Apesar da importância das cisternas para as famílias dos agricultores, ao contrário das barragens subterrâneas, elas continuam mantendo esses agricultores na dependência dos caminhões-pipa. Quando, por alguma razão, os caminhões param de fornecer, os produtores rurais usam a água de suas cisternas até a última gota sem ter a certeza de quando a operação-pipa será retomada.

Barragem subterrânea é sustentável e tem risco mínimo de contaminação

A barragem subterrânea é uma tecnologia sustentável para o semiárido, com impacto ambiental mínimo. A afirmação é da bióloga Elane Pereira, que é especialista em Engenharia Ambiental. Segundo ela, outra vantagem desse tipo de unidade é que o risco de contaminação da água é mínimo. “O risco de contaminação da água das cisternas ou dos reservatórios de superfície é bem maior”, salientou.

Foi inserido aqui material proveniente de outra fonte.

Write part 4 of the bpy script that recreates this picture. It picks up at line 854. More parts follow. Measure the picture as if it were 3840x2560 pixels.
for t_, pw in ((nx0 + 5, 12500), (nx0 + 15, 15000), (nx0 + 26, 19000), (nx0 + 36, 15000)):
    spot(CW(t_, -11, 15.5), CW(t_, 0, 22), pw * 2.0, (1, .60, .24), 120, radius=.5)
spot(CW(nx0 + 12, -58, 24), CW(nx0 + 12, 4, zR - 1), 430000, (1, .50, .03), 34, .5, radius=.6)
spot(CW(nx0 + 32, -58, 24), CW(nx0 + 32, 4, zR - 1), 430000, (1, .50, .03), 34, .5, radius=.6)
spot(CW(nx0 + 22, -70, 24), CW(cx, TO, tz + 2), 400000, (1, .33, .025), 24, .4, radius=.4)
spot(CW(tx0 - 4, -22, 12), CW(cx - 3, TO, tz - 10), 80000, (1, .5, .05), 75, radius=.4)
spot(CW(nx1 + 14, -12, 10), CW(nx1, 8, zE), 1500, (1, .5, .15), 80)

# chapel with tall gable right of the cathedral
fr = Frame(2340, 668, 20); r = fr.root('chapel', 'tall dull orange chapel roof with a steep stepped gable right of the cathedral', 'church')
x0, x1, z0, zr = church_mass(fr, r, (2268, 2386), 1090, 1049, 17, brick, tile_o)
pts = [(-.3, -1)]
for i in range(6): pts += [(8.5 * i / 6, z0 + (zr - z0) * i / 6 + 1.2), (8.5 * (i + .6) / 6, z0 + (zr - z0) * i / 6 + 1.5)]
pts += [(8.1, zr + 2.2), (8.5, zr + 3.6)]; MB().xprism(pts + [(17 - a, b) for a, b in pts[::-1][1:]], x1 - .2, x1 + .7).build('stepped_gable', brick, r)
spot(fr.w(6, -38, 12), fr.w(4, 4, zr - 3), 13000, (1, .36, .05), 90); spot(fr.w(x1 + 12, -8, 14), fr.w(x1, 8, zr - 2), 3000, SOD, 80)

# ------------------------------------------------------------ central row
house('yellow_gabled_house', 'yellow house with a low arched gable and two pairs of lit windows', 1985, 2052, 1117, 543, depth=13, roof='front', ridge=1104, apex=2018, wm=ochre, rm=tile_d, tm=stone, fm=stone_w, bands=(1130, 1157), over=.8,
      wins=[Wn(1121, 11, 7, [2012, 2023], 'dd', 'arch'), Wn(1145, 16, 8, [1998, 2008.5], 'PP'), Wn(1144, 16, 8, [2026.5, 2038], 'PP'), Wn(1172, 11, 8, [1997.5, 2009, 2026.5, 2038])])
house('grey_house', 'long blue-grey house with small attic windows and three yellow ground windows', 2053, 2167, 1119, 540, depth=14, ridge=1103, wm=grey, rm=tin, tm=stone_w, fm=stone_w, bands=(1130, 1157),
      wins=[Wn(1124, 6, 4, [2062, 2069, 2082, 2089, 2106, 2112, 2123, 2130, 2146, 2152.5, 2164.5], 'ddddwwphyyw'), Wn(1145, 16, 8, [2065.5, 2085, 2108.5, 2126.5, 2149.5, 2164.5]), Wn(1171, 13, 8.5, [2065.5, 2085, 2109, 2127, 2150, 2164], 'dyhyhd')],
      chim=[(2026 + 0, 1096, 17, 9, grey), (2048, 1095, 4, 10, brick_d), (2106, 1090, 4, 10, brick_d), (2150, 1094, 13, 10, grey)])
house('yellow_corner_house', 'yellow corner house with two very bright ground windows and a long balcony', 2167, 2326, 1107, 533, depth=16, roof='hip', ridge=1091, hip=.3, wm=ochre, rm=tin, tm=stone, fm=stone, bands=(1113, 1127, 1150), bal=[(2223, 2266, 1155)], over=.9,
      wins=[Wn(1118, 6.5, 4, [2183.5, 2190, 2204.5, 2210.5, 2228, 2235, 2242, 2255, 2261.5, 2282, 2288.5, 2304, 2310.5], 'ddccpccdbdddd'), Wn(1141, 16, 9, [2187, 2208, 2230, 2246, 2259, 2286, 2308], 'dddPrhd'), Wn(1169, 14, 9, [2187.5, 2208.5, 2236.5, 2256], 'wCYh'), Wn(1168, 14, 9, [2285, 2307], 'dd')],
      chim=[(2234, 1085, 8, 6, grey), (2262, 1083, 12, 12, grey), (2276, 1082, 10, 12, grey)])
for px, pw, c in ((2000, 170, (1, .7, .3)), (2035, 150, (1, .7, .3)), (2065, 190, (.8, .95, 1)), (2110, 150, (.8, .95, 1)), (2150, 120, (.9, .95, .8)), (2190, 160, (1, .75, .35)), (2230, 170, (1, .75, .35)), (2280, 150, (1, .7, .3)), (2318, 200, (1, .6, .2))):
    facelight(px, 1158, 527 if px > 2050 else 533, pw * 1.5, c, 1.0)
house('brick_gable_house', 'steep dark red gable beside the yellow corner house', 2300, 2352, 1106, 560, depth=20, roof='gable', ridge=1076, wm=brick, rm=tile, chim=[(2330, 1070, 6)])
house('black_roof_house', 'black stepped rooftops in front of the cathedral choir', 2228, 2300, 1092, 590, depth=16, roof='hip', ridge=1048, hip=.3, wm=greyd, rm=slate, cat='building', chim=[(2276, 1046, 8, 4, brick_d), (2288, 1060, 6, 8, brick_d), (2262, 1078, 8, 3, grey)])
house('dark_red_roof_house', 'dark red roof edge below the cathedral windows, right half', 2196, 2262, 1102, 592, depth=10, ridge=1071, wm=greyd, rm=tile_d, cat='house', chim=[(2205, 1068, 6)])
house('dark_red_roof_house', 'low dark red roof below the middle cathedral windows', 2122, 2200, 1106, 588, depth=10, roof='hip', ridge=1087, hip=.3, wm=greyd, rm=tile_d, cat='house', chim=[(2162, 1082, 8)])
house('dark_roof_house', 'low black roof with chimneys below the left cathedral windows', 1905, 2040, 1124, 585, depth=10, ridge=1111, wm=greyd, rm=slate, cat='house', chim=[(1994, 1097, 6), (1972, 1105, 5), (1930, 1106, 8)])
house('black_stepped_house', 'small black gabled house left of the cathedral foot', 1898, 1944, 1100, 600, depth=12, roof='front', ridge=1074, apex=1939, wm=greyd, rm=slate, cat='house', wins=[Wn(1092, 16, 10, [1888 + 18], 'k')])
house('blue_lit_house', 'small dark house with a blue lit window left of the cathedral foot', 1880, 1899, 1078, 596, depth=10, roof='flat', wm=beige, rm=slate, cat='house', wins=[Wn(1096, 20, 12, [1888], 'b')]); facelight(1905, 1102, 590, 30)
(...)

Ainda segundo ela, o impacto ambiental de uma barragem subterrânea é mínimo em relação ao de uma barragem de superfície, em que uma área precisa ser inundada. “Outra vantagem da barragem subterrânea é que praticamente não ocorre evaporação. Essa água pode ficar acumulada ali por muito tempo, com poucas perdas”, destacou.

Porém, segundo ela, é preciso que sejam feitos estudos e análises do solo e da própria água da barragem para se monitorar o risco de salinização dessa água. “Essa situação pode, sim, ocorrer. O principal fator para isso é o tipo de solo, porém, a barragem subterrânea continua sendo uma alternativa viável para o semiárido”, defendeu a especialista.

Tecnologia ainda é pouco difundida e carente de pesquisas

Para o membro da coordenação estadual da Articulação Semiárido Brasileiro (ASA), Mardônio Alves da Graça, uma das limitações da barragem subterrânea é que ela não pode ser construída em larga escala, pois depende de áreas apropriadas, com terrenos adequados em termos de relevo, solo e salinidade. Outro fator é o custo, uma vez que o valor final para instalação pode variar de uma área para outra.

“Porém, além de ser sustentável, a barragem subterrânea, quando bem utilizada, permite a reestruturação do solo e das espécies nativas, pois pode trabalhar a forma agroflorestal. Ela se torna um oásis no Sertão”, pontuou Mardônio. Segundo ele, a tecnologia da barragem subterrânea ainda é pouco difundida.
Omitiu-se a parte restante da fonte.